Compton v. Cook

On Rehearing.

MERRILL, Justice.

The decree which was affirmed in part by this Court was a decree of sale of the homestead and dower lands of one of the complainants, Mrs. Hattie Cook. Among other things that decree provides that when the register reports the sale, “the court will * * * fix and ascertain the value of the homestead and dower interests of Mrs. Hattie Cook” etc.
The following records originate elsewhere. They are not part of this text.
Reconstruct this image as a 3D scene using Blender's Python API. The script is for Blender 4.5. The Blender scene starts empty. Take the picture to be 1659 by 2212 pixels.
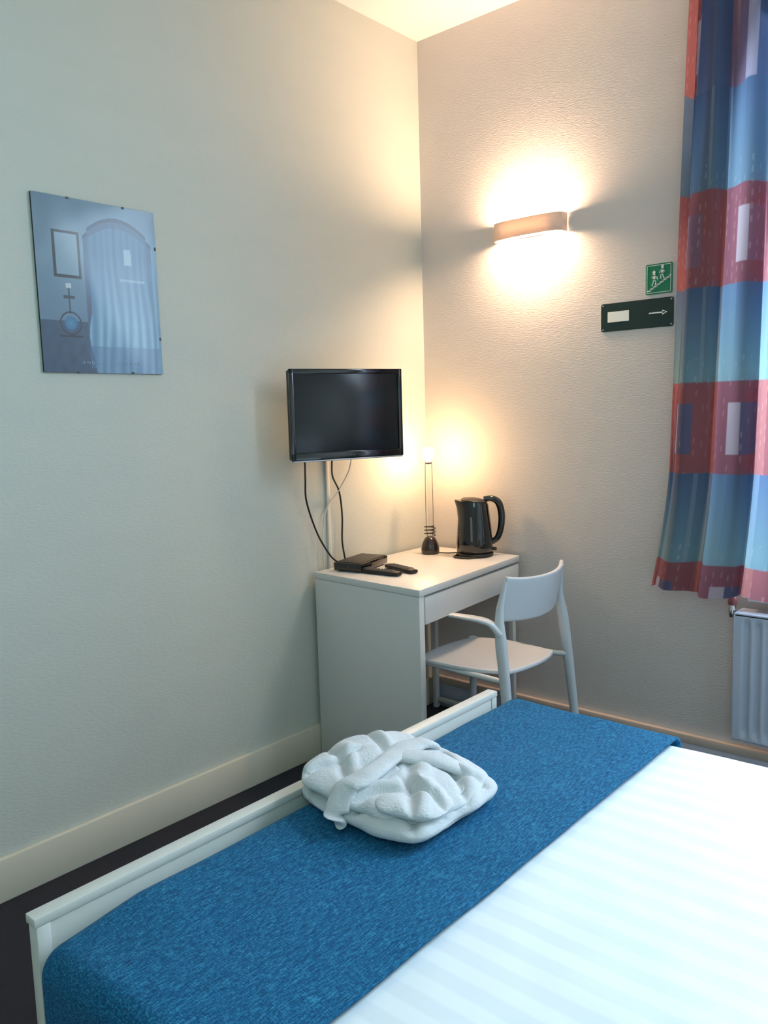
import bpy, bmesh, math, random
from mathutils import Vector, Matrix, noise
random.seed(4)
scene=bpy.context.scene
COL=scene.collection
def srgb(r,g,b):
    f=lambda c:(c/255/12.92) if c/255<=.04045 else ((c/255+.055)/1.055)**2.4
    return (f(r),f(g),f(b),1)
# ------------------------------------------------------------ materials
def mat(name,col,rough=.5,metal=0,var=0.0,vscale=8,bump=0,bscale=60,stretch=(1,1,1),coat=0,emit=None,estr=0,spec=.5,sheen=0,transl=0):
    m=bpy.data.materials.new(name); m.use_nodes=True; nt=m.node_tree; N=nt.nodes; L=nt.links
    b=N['Principled BSDF']; b.inputs['Base Color'].default_value=col; b.inputs['Roughness'].default_value=rough
    b.inputs['Metallic'].default_value=metal; b.inputs['Coat Weight'].default_value=coat
    b.inputs['Specular IOR Level'].default_value=spec; b.inputs['Sheen Weight'].default_value=sheen
    tc=N.new('ShaderNodeTexCoord'); mp=N.new('ShaderNodeMapping'); mp.inputs['Scale'].default_value=stretch
    L.new(tc.outputs['Object'],mp.inputs['Vector'])
    if var>0:
        n=N.new('ShaderNodeTexNoise'); n.inputs['Scale'].default_value=vscale; n.inputs['Detail'].default_value=4
        L.new(mp.outputs[0],n.inputs['Vector'])
        mx=N.new('ShaderNodeMix'); mx.data_type='RGBA'
        mx.inputs[6].default_value=tuple(c*(1-var) for c in col[:3])+(1,)
        mx.inputs[7].default_value=tuple(min(1,c*(1+var)) for c in col[:3])+(1,)
        L.new(n.outputs[0],mx.inputs[0]); L.new(mx.outputs[2],b.inputs['Base Color'])
    if bump>0:
        n2=N.new('ShaderNodeTexNoise'); n2.inputs['Scale'].default_value=bscale; n2.inputs['Detail'].default_value=3
        L.new(mp.outputs[0],n2.inputs['Vector'])
        bp=N.new('ShaderNodeBump'); bp.inputs['Strength'].default_value=bump; bp.inputs['Distance'].default_value=.004
        L.new(n2.outputs[0],bp.inputs['Height']); L.new(bp.outputs[0],b.inputs['Normal'])
    if emit:
        b.inputs['Emission Color'].default_value=emit; b.inputs['Emission Strength'].default_value=estr
    if transl:
        t=N.new('ShaderNodeBsdfTranslucent'); t.inputs['Color'].default_value=col
        mx=N.new('ShaderNodeMixShader'); mx.inputs[0].default_value=transl
        L.new(b.outputs[0],mx.inputs[1]); L.new(t.outputs[0],mx.inputs[2]); L.new(mx.outputs[0],N['Material Output'].inputs[0])
    return m
def vcol_mat(name,rough=.6,transl=0,coat=0,crough=.03):
    m=bpy.data.materials.new(name); m.use_nodes=True; nt=m.node_tree; N=nt.nodes; L=nt.links
    b=N['Principled BSDF']; b.inputs['Roughness'].default_value=rough; b.inputs['Coat Weight'].default_value=coat
    b.inputs['Coat Roughness'].default_value=crough
    a=N.new('ShaderNodeVertexColor'); a.layer_name='pattern'
    L.new(a.outputs[0],b.inputs['Base Color'])
    if transl:
        t=N.new('ShaderNodeBsdfTranslucent'); L.new(a.outputs[0],t.inputs['Color'])
        mx=N.new('ShaderNodeMixShader'); mx.inputs[0].default_value=transl
        L.new(b.outputs[0],mx.inputs[1]); L.new(t.outputs[0],mx.inputs[2]); L.new(mx.outputs[0],N['Material Output'].inputs[0])
    return m
M={}
M['wall']=mat('wallpaper_cool_lit',srgb(201,203,195),.75,var=.03,vscale=3,bump=.24,bscale=60,stretch=(1,1,3.5))  # same wallpaper, cool greenish cast of the light put into its colour
M['wallb']=mat('wallpaper_warm_lit',srgb(211,204,201),.75,var=.03,vscale=3,bump=.24,bscale=60,stretch=(1,1,3.5))  # back-wall copy of the wallpaper, pinkish light tint baked into the colour
M['ceil']=mat('ceiling_paint',srgb(230,229,228),.8,var=.02)
M['carpet']=mat('dark_carpet',srgb(34,32,40),.95,var=.35,vscale=150,bump=.6,bscale=300)
M['base']=mat('cream_paint',srgb(216,208,190),.45,var=.03,vscale=5)
M['wood']=mat('pale_wood_strip',srgb(208,190,176),.5,var=.08,vscale=12,stretch=(1,8,8))
M['lac']=mat('white_lacquer',srgb(220,219,218),.35,var=.015,vscale=4)
M['lac2']=mat('painted_bed_wood',srgb(216,216,210),.4,var=.03,vscale=9,bump=.06,bscale=25)
M['plas']=mat('white_plastic',srgb(206,209,214),.38,var=.01)
M['black']=mat('gloss_black_plastic',srgb(14,14,16),.12,var=.1,coat=.5)
M['blackm']=mat('matte_black_plastic',srgb(24,22,24),.42,var=.15,vscale=30)
M['screen']=mat('lcd_screen',srgb(20,24,27),.22,var=.08,vscale=2)
M['silver']=mat('silver_plastic',srgb(190,190,195),.3,metal=.6,var=.05)
M['rodm']=mat('dark_chrome_rod',srgb(120,104,92),.25,metal=.8,var=.05)
M['chrome']=mat('chrome',srgb(210,205,200),.12,metal=1,var=.03)
M['bronze']=mat('champagne_lamp_shade',srgb(222,206,192),.5,var=.03,vscale=20,transl=.16)
M['brown']=mat('dark_brown_metal',srgb(40,28,24),.28,var=.15,coat=.3)
M['green']=mat('green_sign_plastic',srgb(12,120,84),.4,var=.05)
M['dgreen']=mat('dark_green_sign_plastic',srgb(18,44,42),.35,var=.05)
M['wht']=mat('white_vinyl',srgb(232,236,232),.5,var=.02)
M['cap']=mat('pale_blue_lettering',srgb(160,180,204),.5,var=.02)
M['rad']=mat('radiator_enamel',srgb(190,196,212),.35,var=.02)
M['red']=mat('dull_red_cap_plastic',srgb(128,72,76),.4,var=.1)
M['key']=mat('grey_rubber_keys',srgb(90,90,95),.6,var=.1)
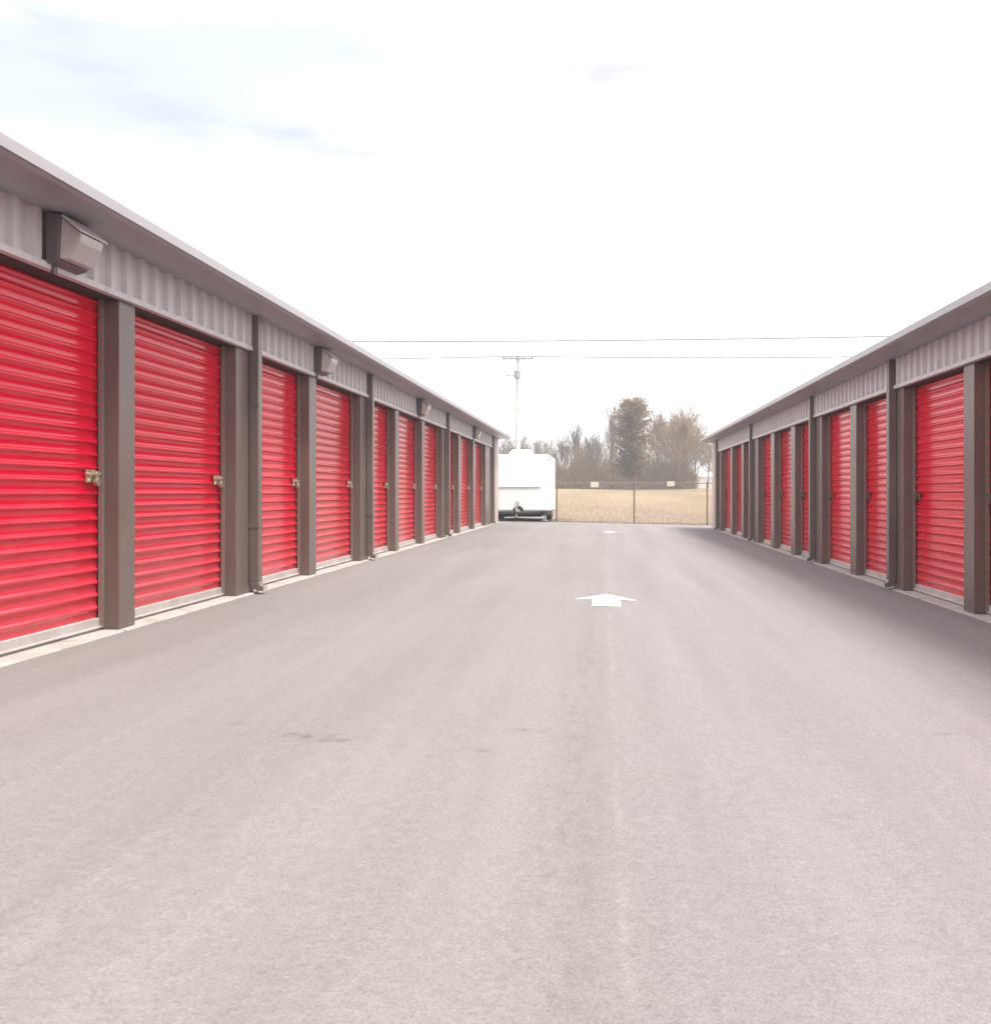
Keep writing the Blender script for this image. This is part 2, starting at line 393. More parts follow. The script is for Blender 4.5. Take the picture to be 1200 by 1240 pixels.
# painted arrows
def arrow(cx, y0, yh, yt, hw, sw, material, name):
    a = MB()
    def P(x, y): return (x, y, gz(x) + 0.004)
    pts = [P(cx-sw, y0), P(cx+sw, y0), P(cx+sw, yh), P(cx+hw, yh-0.04), P(cx, yt), P(cx-hw, yh-0.04), P(cx-sw, yh)]
    a.add(pts, [(0, 1, 2, 6), (2, 3, 4), (2, 4, 6), (4, 5, 6)])
    o = a.build(name, material); o['kind'] = 'structure'
    return o
arrow(0.025, 8.90, 9.45, 9.96, 0.30, 0.132, M['paint'], 'road_arrow')
arrow(0.16, 24.8, 25.5, 26.3, 0.34, 0.14, M['paint_worn'], 'road_arrow')

# ------------------------------------------------------------------ storage buildings
HD = 2.264        # underside of the header
EV = 2.617        # underside of the gutter
def building(side, name, label, pillars, spouts, ystart, yend, corner0):
    root = empty(name, (side * 3.30, 0, 0.0 if side < 0 else gz(3.25)))
    tag(root, label, 'storage building')
    fl = lambda p: (side * p[0], p[1], p[2])
    def part(mb, nm, m, parent=root, **k): return mb.xf(fl).build(nm, m, parent, **k)
    D = 7.6
    # concrete slab with a projecting apron lip
    m = MB(); m.prism([(-0.055, -0.3), (-0.055, 0.006), (-0.045, 0.014), (0.11, 0.016), (0.115, 0.028), (D, 0.028), (D, -0.3)], ystart, yend)
    part(m, 'slab', M['concrete'])
    # header panel (vertical ribs) and its base trim
    m = MB(); pts = []; y = ystart; P = 0.218
    while y < corner0:
        for (t, u) in ((0.0, 0.0), (0.085, 0.0), (0.105, -0.030), (0.165, -0.030), (0.188, 0.0)):
            if y + t < corner0: pts.append((u, y + t))
        y += P
    pts.append((0.0, corner0))
    m.sheet(pts, HD + 0.02, EV + 0.05, 'z')
    m.box(0.02, 0.16, ystart + .01, corner0, HD + 0.03, EV + 0.04)
    part(m, 'header_panel', M['panel'], recalc=False)
    m = MB(); m.prism([(-0.040, HD), (-0.040, HD + 0.040), (-0.034, HD + 0.042), (0.010, HD + 0.034), (0.010, HD)], ystart, corner0 - 0.001)
    part(m, 'header_trim', M['panel'])
    m = MB(); m.box(0.0105, 0.168, ystart, corner0 - 0.001, HD - 0.004, HD + 0.028)
    part(m, 'header_shade', M['header_shade'])  # dark strip added to deepen the shade above the doors
    m = MB(); y = ystart - 0.05
    while y < yend + 0.05:
        e = min(y + 3.66, yend + 0.07)
        m.prism([(-0.3805, EV + 0.014), (-0.3805, EV + 0.064), (-0.369, EV + 0.0685), (-0.369, EV + 0.082), (-0.325, EV + 0.082), (-0.325, EV + 0.0845), (-0.3715, EV + 0.0845), (-0.3715, EV + 0.070), (-0.383, EV + 0.0655), (-0.383, EV + 0.014)], y, e - 0.005)
        y = e
    part(m, 'gutter_lit_face', M['gutter_lit'])  # thin skin that paints the gutter front as lit by the sky
    # gutter
    gp = [(0.03, EV - 0.012), (-0.11, EV - 0.02), (-0.20, EV - 0.006), (-0.34, EV - 0.002), (-0.366, EV + 0.010), (-0.378, EV + 0.030),
          (-0.378, EV + 0.062), (-0.366, EV + 0.066), (-0.366, EV + 0.079), (-0.350, EV + 0.079), (-0.346, EV + 0.03), (0.03, EV + 0.035)]
    m = MB(); y = ystart - 0.05
    while y < yend + 0.05:                       # sections joined with a small lap
        e = min(y + 3.05, yend + 0.06)
        m.prism(gp, y, e - 0.004)
        if e < yend: m.prism([(px * 1.006 - 0.0015, EV + (pz - EV) * 1.02 - 0.001) for px, pz in gp[:9]] + [(-0.35, EV + 0.07), (0.03, EV + 0.03)], e - 0.03, e + 0.03)
        y = e
    part(m, 'gutter', M['gutter'])
    # roof with ribs
    m = MB()
    def rz(u): return 2.668 + 0.035 * (u + 0.35) if u < D / 2 else 2.668 + 0.035 * (D / 2 + 0.35) - 0.035 * (u - D / 2)
    us = [-0.335, D / 2, D + 0.2]
    m.prism([(u, rz(u)) for u in us] + [(u, rz(u) + 0.012) for u in us[::-1]], ystart - 0.08, yend + 0.10)
    y = ystart
    while y < yend:
        for (a, b) in ((us[0], us[1]), (us[1], us[2])):
            za, zb = rz(a) + 0.012, rz(b) + 0.012
            m.add([(a, y, za), (a, y + .10, za), (a, y + .075, za + .034), (a, y + .025, za + .034),
                   (b, y, zb), (b, y + .10, zb), (b, y + .075, zb + .034), (b, y + .025, zb + .034)],
                  [(0, 1, 2, 3), (7, 6, 5, 4), (1, 5, 6, 2), (2, 6, 7, 3), (3, 7, 4, 0)])
        y += 0.305
    part(m, 'roof', M['roof'])
    # back and end walls
    m = MB(); m.box(D - 0.1, D, ystart, yend, 0.028, 2.66)
    m.box(0.17, D - 0.1, ystart, ystart + 0.12, 0.028, 2.66)
    m.box(0.03, D - 0.1, yend - 0.12, yend, 0.028, 2.66)
    y = 0.3
    while y < D - 0.3:
        m.box(y, y + 0.07, yend, yend + 0.03, 0.03, 2.655); y += 0.3
    part(m, 'wall', M['panel'])
    m = MB(); m.box(-0.012, 0.16, corner0, yend + 0.032, 0.017, EV + 0.03)
    for yy in (corner0 + 0.35, corner0 + 0.8): m.box(-0.03, -0.012, yy, yy + 0.06, 0.02, EV - 0.02)
    part(m, 'corner_trim', M['cornertrim'], bevel=0.004)
    # pillars between the doors
    for (a, b) in pillars:
        m = MB()
        m.box(0.0, 0.17, a, b, 0.017, HD - 0.005)
        part(m, 'pillar', M['bronze'], bevel=0.006)
    # doors
    pitch = 0.0865
    for k, ((a0, a1), (b0, b1)) in enumerate(zip(pillars[:-1], pillars[1:])):
        y0, y1 = a1 + 0.012, b0 - 0.012
        pr = []
        z = 0.098
        while z < HD + 0.16:
            # a flat face, then a rounded rib that stands proud
            for (t, u) in ((0.0, 0.0), (0.046, 0.0), (0.050, -0.0025), (0.0565, -0.010), (0.063, -0.0135), (0.070, -0.0135), (0.076, -0.0095), (0.0815, -0.0025), (0.0845, -0.0005)):
                pr.append((0.145 + u, z + t))
            z += pitch
        m = MB(); m.sheet(pr, y0, y1, 'y', 10)
        dv = random.Random(k + (100 if side > 0 else 0))
        pa, pb, am = dv.uniform(0, 6), dv.uniform(1.5, 3.5), dv.uniform(0.0003, 0.0008)
        m.xf(lambda p: (p[0] + am * math.sin(pa + pb * p[1] + 2.1 * p[2]), p[1], p[2]))
        door = part(m, 'roll_up_door', M['door'], recalc=False)
        for p in door.data.polygons: p.use_smooth = True
        m = MB(); m.box(0.118, 0.152, y0 + .02, y1 - .02, 0.030, 0.098)
        m.box(0.100, 0.118, y0 + .02, y1 - .02, 0.030, 0.044)
        part(m, 'bottom_bar', M['galv'], door, bevel=0.004)
        for (e0, e1) in ((a1, a1 + 0.034), (b0 - 0.034, b0)):
            m = MB(); m.box(0.100, 0.126, e0 + .0005, e1 - .0005, 0.029, HD + 0.03)
            part(m, 'guide_track', M['track'], door)
        # slide latch with its lock near the far jamb
        lz, ly = 1.06, y1 - 0.125
        m = MB(); m.box(0.119, 0.132, ly - 0.055, ly + 0.065, lz - 0.045, lz + 0.040)
        m.tube((0.112, ly - 0.085, lz + 0.012), (0.112, ly + 0.112, lz + 0.012), 0.011, n=10)
        m.box(0.088, 0.118, ly - 0.040, ly - 0.022, lz + 0.002, lz + 0.040)
        for dy in (-0.03, 0.045): m.box(0.098, 0.12, ly + dy - .008, ly + dy + .008, lz - .005, lz + .03)
        part(m, 'latch', M['brass'] if side < 0 else M['dull_latch'], door, bevel=0.003)
        m = MB(); m.tube((0.084, ly + 0.035, lz - 0.040), (0.110, ly + 0.035, lz - 0.040), 0.030, n=16)
        m.poly([(0.097, ly + 0.018, lz - .02), (0.097, ly + 0.018, lz + .012), (0.097, ly + 0.035, lz + .026), (0.097, ly + 0.052, lz + .012), (0.097, ly + 0.052, lz - .02)], 0.005)
        part(m, 'padlock', M['lock'] if side < 0 else M['dull_latch'], door, bevel=0.002)
    # downspouts
    for y in spouts:
        m = MB()
        m.box(-0.092, -0.003, y, y + 0.105, 0.115, EV - 0.004)
        m.prism([(-0.092, 0.117), (-0.003, 0.117), (-0.012, 0.075), (-0.075, 0.030), (-0.135, 0.030), (-0.135, 0.075), (-0.105, 0.085)], y, y + 0.105)
        o = part(m, 'downspout', M['bronze'], bevel=0.008)
        for z in (0.62, 1.75):
            m = MB(); m.box(-0.0955, -0.001, y - 0.006, y + 0.111, z, z + 0.03)
            part(m, 'bracket', M['bronze'], o)
        m = MB(); m.box(-0.139, -0.134, y + .006, y + 0.099, 0.034, 0.072)
        part(m, 'spout_mouth', M['galv'], o)
    return root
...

We think appellant is asking us to decide something which is not before us. The fixing and ascertainment of the value of the dower is a matter which will be before the circuit court, in equity, after the sale has been made and confirmed and the proceeds paid into court. We make the following notations and cite these cases merely for the lower court’s convenience. We quote from Beavers v. Smith, 11 Ala. 20, at page 33:

“The dowress has 'but a life estate, where lands are assigned to her, and when from the necessity of the case, instead of the use of the land, she receives money, it should partake of the same qualities — the annual value of the portion which would have been assigned her, had it been practicable to do so. If the parties agree to a gross sum, as the value of the life interest, the court would of course give effect to it. In the absence of such an agreement, the decree must be for the payment * * * annually thereafter during the life of the dowress, of the sum ascertained to be the annual value of her dower interest.” Sherard v. Sherard’s Admr., 33 Ala. 488, 492; Thompson v. Thompson, 107 Ala. 163, 18 So. 247; Kelly v. Deegan, 111 Ala. 156, 20 So. 378; Chapman v. York, 212 Ala. 540, 103 So. 567; Etheredge v. Etheredge, 219 Ala. 660, 123 So. 48 ; 102 A.L.R. 971, 973, 979, 981; 33 Am. Jur., sections 272-274; Title 61, section 272, Code 1940.

The application for rehearing is overruled.

LIVINGSTON, C. J., and LAWSON and STAKELY, JJ., concur.